In the 1950s and 1960s, the bob transformed. Stars such as Audrey Hepburn returned to gamine hairstyles and the bob took a shorter and more streamlined look.

In the 1960s, Vidal Sassoon introduced his angular “wedge bob” that became popular with fashionable, independent Mod girls. Hair in the ‘60s was geared towards being more fabulous and edgy, not about being demure and girly. The bob was easy to style at home and for the most part, product free.

In 1968, Sassoon cuts Mia Farrow’s hair into a pixie, for her role in Roman Polanski’s “Rosmary’s Baby.” Her hair in this movie defined her and revamped a trend that Hepburn started in the ‘50s with “Sabrina.”

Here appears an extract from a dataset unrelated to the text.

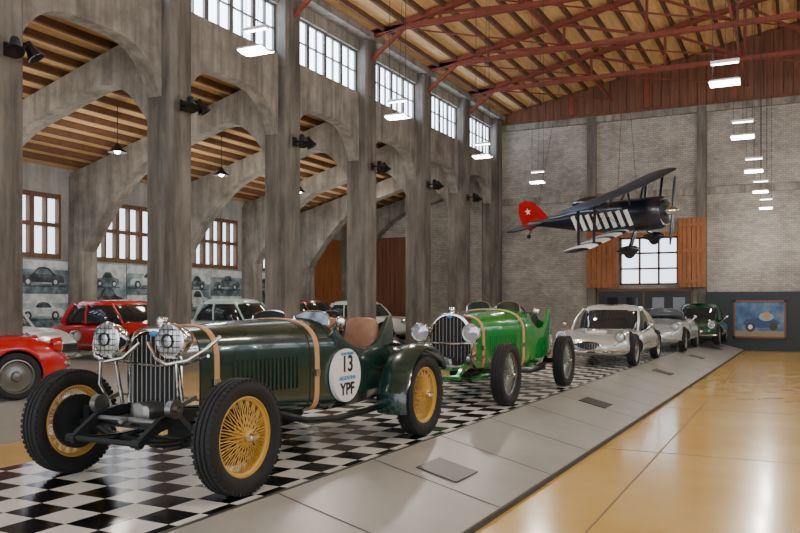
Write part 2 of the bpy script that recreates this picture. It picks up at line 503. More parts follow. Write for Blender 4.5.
    b.add(loft([sec(y, w_, .40, .58, 3, 3, .5, 20) for y, w_ in ((-.12, .06), (-.10, .09), (.0, .10), (.05, .10))]), STEEL)
    b.add(cyl((0, -.28, .47), (0, -.10, .47), .018, n=8), STEEL)
    b.add(loft([sec(y, w_, .22, .42, 4, 4) for y, w_ in ((.3, .12), (.4, .16), (1.2, .16), (1.4, .1))]), IRON)
    b.fin(E)
    b = B('exhaust')
    b.add(tube([(.3, .7, .5), (.5, .85, .42), (.58, 1.1, .34), (.6, 1.5, .30), (.58, 2.1, .30), (.56, 2.3, .30)], .028, 10), P.get('exm', IRON))
    b.fin(E)
    i = 0
    for y in (0, WB):
        for s in (1, -1):
            i += 1
            b = B('wheel_%d' % i)
            wire_wheel(b, (s*tr, y, R), s, R, P.get('tw', .16), spoke, P.get('rim', spoke))
            b.fin(E)
    if P.get('fend', True):
        for i, s in enumerate((1, -1)):
            b = B('rear_mudguard_%d' % (i+1))
            rings = []
            for q in range(17):
                t = radians(-14+(150+14)*q/16)
                r = R+.075+(.05 if q < 3 else 0)
                y = WB-r*cos(t); z = R+r*sin(t)
                a = Vector((0, -cos(t), sin(t)))
                w0, w1 = s*(tr-.20), s*(tr+.11)
                ring = []
                for g, e in ((0, 0), (.022, .12), (.035, .5), (.022, .88), (0, 1), (-.012, .97), (.008, .85), (.02, .5), (.008, .15), (-.012, .03)):
                    ring.append(Vector((w0+(w1-w0)*e, y, z))+a*g)
                rings.append(ring)
            b.add(loft(rings), P.get('fendm', body))
            b.add(tube([(s*.4, WB-.35, .6), (s*.62, WB-.33, .7)], .015, 6), IRON)
            b.add(tube([(s*.4, WB, .88), (s*.64, WB, .86)], .015, 6), IRON)
            b.fin(E)
    if P.get('round', True):
        b = B('race_roundel')
        yy, zz = 1.84*k, .64
        xx = .515*bw
        b.add(cyl((xx-.03, yy, zz), (xx+.012, yy, zz), .235, n=40), WHITE)
        b.fin(E)
        for txt, sz, zo, mt in (('13', .20, .055, BLACK), ('YPF', .15, -.15, BLACK), ('ARGENTINA', .05, -.02, BLUE), ('GRAN PREMIO', .035, .2, BLUE)):
            cu = bpy.data.curves.new('roundel_text', 'FONT'); cu.body = txt; cu.size = sz; cu.extrude = .001
            cu.align_x = 'CENTER'; cu.offset = .004 if sz > .1 else .001
            cu.materials.append(mt)
            o = bpy.data.objects.new('roundel_text', cu); COL.objects.link(o)
            o.location = (xx+.014, yy, zz+zo-.02); o.rotation_euler = (pi/2, 0, pi/2); o.parent = E
    b = B('fittings')
    b.add(cyl((.47*bw, 1.62*k, 1.0*zs), (.58*bw, 1.6*k, 1.1*zs), .008, n=6), CHROME)
    b.add(ell((.6*bw, 1.6*k, 1.12*zs), .05, .018, .05), CHROME)
    b.add(cyl((-.2, 2.95*k, .9), (-.2, 2.95*k, 1.03), .05, n=16), CHROME)
    b.fin(E)
    return E

# ------------------------------------------------------------------ closed-body classic cars
TAB_SEDAN = [(0, .50, .50, .42), (.015, .66, .56, .32), (.05, .82, .63, .24), (.12, .93, .68, .2), (.22, .99, .72, .18), (.36, 1.0, .80, .17), (.5, .985, .82, .17), (.64, 1.0, .82, .17), (.78, 1.0, .76, .18), (.9, .93, .66, .2), (.97, .80, .56, .28), (1, .6, .5, .38)]
TAB_SPORT = [(0, .28, .44, .38), (.012, .46, .50, .30), (.04, .66, .56, .24), (.09, .83, .61, .2), (.17, .96, .66, .18), (.28, 1.0, .71, .17), (.38, .98, .78, .17), (.5, .95, .80, .17), (.64, .97, .80, .17), (.78, 1.0, .74, .18), (.88, .92, .64, .2), (.95, .76, .54, .26), (1, .45, .46, .36)]
def classic_car(name, loc, rz, col, L=4.0, W=1.64, kind='coupe', H=1.22, wr=.31, grille='oval', rimm=None, hood=.76, round_=False):
    E = empty(name, loc, (0, 0, rz))
    yf, yr = L*.2, L*.8
    sport = kind in ('coupe', 'open')
    tab = TAB_SPORT if sport else TAB_SEDAN
    sc = hood/.76
    rings = []
    for i in range(57):
        t = i/56; t = .5-.5*cos(pi*t)
        hwf, zt, zb = interp(tab, t)
        y = t*L; hw = W/2*hwf
        r = sec(y, hw, zb, zt*sc, 2.3 if sport else 2.7, 3.4, .45, 52)
        for p in r:
            if p.z > .42:
                bl = .0
                for yw, am in ((yf-.05*L, .15 if sport else .085), (yr, .11 if sport else .06)):
                    bl += am*math.exp(-((y-yw)/(.15*L))**2)
                g = math.exp(-((abs(p.x)-W*.36)/(.12))**2)
                p.z += bl*g*min(1, (p.z-.42)/.12)
        rings.append(r)
    b = B('body'); b.add(loft(rings), col)
    ob = b.fin(E, sharp=60)
    cb = B('cut')
    for y in (yf, yr):
        for s in (1, -1):
            cb.add(cyl((s*(W/2-.26), y, wr), (s*(W/2+.3), y, wr), wr+.04, n=28), BLKINT)
    if kind == 'open':
        cb.add(loft([[Vector((W*.34*sg(cos(t))*abs(cos(t))**.5, L*.54+L*.13*sg(sin(t))*abs(sin(t))**.5, z)) for t in [2*pi*q/24 for q in range(24)]] for z in (.45, 1.3)]), BLKINT)
    co = cb.fin(E)
    md = ob.modifiers.new('b', 'BOOLEAN'); md.object = co; md.operation = 'DIFFERENCE'; md.solver = 'EXACT'
    ob.data.materials.append(BLKINT)
    try: md.material_mode = 'TRANSFER'
    except Exception: pass
    bpy.context.view_layer.update()
    dg = bpy.context.evaluated_depsgraph_get()
    me = bpy.data.meshes.new_from_object(ob.evaluated_get(dg))
    ob.modifiers.clear(); ob.data = me
    bpy.data.objects.remove(co)
    i = 0
    for y in (yf, yr):
        for s in (1, -1):
            i += 1; b = B('wheel_%d' % i)
            disc_wheel(b, (s*(W/2-.13), y, wr), s, wr, .17, rimm or STEEL); b.fin(E)
    if kind != 'open':
        zb0 = .72*sc
        y0, y1 = (.31*L, .93*L) if kind == 'coupe' else (.28*L, .86*L)
        f0, f1 = (.46*L, .60*L) if kind == 'coupe' else (.40*L, .74*L)
        kx = .90 if kind == 'coupe' else 1.0
        ex = 2.5 if kind == 'coupe' else 3.6
        def ring(z, hw, a, c):
            return [Vector((hw*kx*sg(cos(t))*abs(cos(t))**(2/ex), (a+c)/2+(c-a)/2*sg(sin(t))*abs(sin(t))**(2/ex), z)) for t in [2*pi*q/40 for q in range(40)]]
        Ls = [(0, .47, 0), (.25, .46, .2), (.45, .445, .42), (.66, .415, .66), (.78, .39, .80)]
        rg = [ring(zb0+(H-zb0)*u, W*h_, y0+(f0-y0)*v, y1+(f1-y1)*v) for u, h_, v in Ls]
        b = B('windows'); b.add(loft(rg), GLASS); b.fin(E, sharp=60)
        b = B('roof')
        Lr = [(.74, .405, .76), (.84, .375, .88), (.92, .335, 1.0), (.97, .27, 1.15), (.995, .16, 1.4), (1.0, .06, 1.6)]
        rr = []
        for u, h_, v in Lr:
            a = y0+(f0-y0)*v; c = y1+(f1-y1)*v
            if a > c-.2: m_ = (a+c)/2; a, c = m_-.1, m_+.1
            rr.append(ring(zb0+(H-zb0)*u, W*h_, a, c))
        b.add(loft(rr), col)
        if kind == 'coupe':
            # fastback rear panel
            rr = []
            for i in range(13):
                u = i/12; y = f1-.15+(y1+.02-f1+.15)*u
                z1 = zb0+(H-zb0)*(.97-.97*u**1.6)
                rr.append([Vector((W*(.36+.04*u)*kx*xx, y, max(.5, z1-(.05+.28*(1-u))*abs(xx)**2.5))) for xx in (-1, -.8, -.5, -.2, .2, .5, .8, 1)]+[Vector((W*.36*xx, y, .5)) for xx in (1, -1)])
            b.add(loft(rr), col)
        for s in (1, -1):
            for (ya, yb_, hwa, w_) in ((y0+.13, f0+.08, .455*kx, .026), ((y0+y1)/2+.05, (f0+f1)/2+.1, .478*kx, .028), (y1-.35, f1-.12, .43*kx, .07)):
                b.add(tube([(s*W*hwa, ya, zb0-.02), (s*W*.447*hwa/.47, (ya+yb_)/2, zb0+(H-zb0)*.45), (s*W*.40*hwa/.47, yb_, zb0+(H-zb0)*.8)], w_, 8), col)
        b.fin(E, sharp=60)
    else:
        b = B('windscreen')
        pts = []
        for q in range(13):
            t = pi*q/12
            pts.append((W*.36*cos(t), L*.40+.10*(1-sin(t)), .76*sc+.30*sin(t)**.45 if 0 < q < 12 else .72*sc))
        b.add(tube(pts, .012, 6), CHROME); b.add((pts, [tuple(range(13))]), GLASS); b.fin(E)
        for i, s in enumerate((1, -1)):
            b = B('seat_%d' % (i+1))
            b.add(loft([sec(L*.56+u, .21, .46, zt_, 3, 4, .5, 16) for u, zt_ in ((0, .5), (.02, .9), (.12, .98), (.16, .9))]), LEATHB, Matrix.Translation((s*.3, 0, 0))); b.fin(E)
    b = B('front_trim')
    hy = L*(.055 if sport else .035); hx = W*(.345 if sport else .37)
    for s in (1, -1):
        c = (s*hx, hy, .60*sc)
        b.add(rev([(0, .12), (.085, .1), (.1, .02), (.095, -.02)], c, 'Y', 20, False), col if sport else CHROME)
        b.add(rev([(.1, -.01), (.1, -.022), (.088, -.022)], c, 'Y', 20, False), CHROME)
        b.add(rev([(.09, -.015), (.05, -.04), (0, -.045)], c, 'Y', 20, False), LENS)
        b.add(ell((s*W*.30, L*(.028 if sport else .012), .45), .035, .03, .03), LENS)
        b.add(ell((s*W*.34, L*.965, .56), .05, .05, .04), REDT)
    if grille == 'oval':
        b.add(loft([[Vector((.27*cos(t)*g, y_, .43+.085*sin(t)*g)) for t in [2*pi*q/24 for q in range(24)]] for g, y_ in ((1.05, .10), (1.05, -.012), (.94, -.02), (.94, .01))]), CHROME)
        b.add(ell((0, .01, .43), .25, .02, .078), BLKINT)
        for q in range(-4, 5):
            b.add(cyl((q*.05, -.015, .37), (q*.05, -.015, .49), .005, n=5), CHROME)
    elif grille == 'box':
        b.add(bx(-W*.28, W*.28, -.02, .1, .40, .56), CHROME)
        for z in (.43, .47, .51): b.add(bx(-W*.26, W*.26, -.026, -.019, z, z+.02), BLKINT)
    bt = .36 if sport else .16
    for yy, d in ((-.04, 1), (L+.04, -1)):
        pts = [(W*.43*u, yy+d*bt*abs(u)**2.6, .32) for u in [-1+q/8 for q in range(17)]]
        b.add(tube(pts, .022, 8), CHROME)
    for s in (1, -1):
        b.add(tube([(s*W*.49, L*.33, .34), (s*W*.485, L*.5, .34), (s*W*.49, L*.67, .34)], .012, 6), CHROME)
        b.add(tube([(s*W*.43, L*.40, .66*sc), (s*W*.50, L*.40, .74*sc), (s*W*.54, L*.40, .80*sc)], .010, 6), CHROME)
        b.add(ell((s*W*.545, L*.40, .82*sc), .05, .02, .04), CHROME)
    b.fin(E)
    if round_:
        b = B('race_roundel')
        b.add(rev([(.0, .0), (.19, .0), (.19, .01), (0, .01)], (0, 0, 0), 'Z', 30, False), WHITE, Matrix.Translation((0, L*.20, .675*sc+.004)) @ Matrix.Rotation(radians(6), 4, 'X'))
        b.fin(E)
    return E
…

Short hair has never been more popular. Rihanna frequently goes back to style after being stuck too long in a longhaired rut. Anne Hathaway’s pixie, cut for the part of Fantine in “Les Miserables” has been called the most influential haircut in film of all time, by a poll conducted by Universal Pictures and the Hairdressing Council of Great Britain. Miley Cyrus … is Miley Cyrus, but I like her hair.

Getting a short haircut is on trend, but it’s mostly liberating, proving that women don’t need flowing locks to hide behind or feel pretty. If you’ve ever wanted to try a bob or a pixie, just do it. It’s one of those hairstyles that exists solely for you.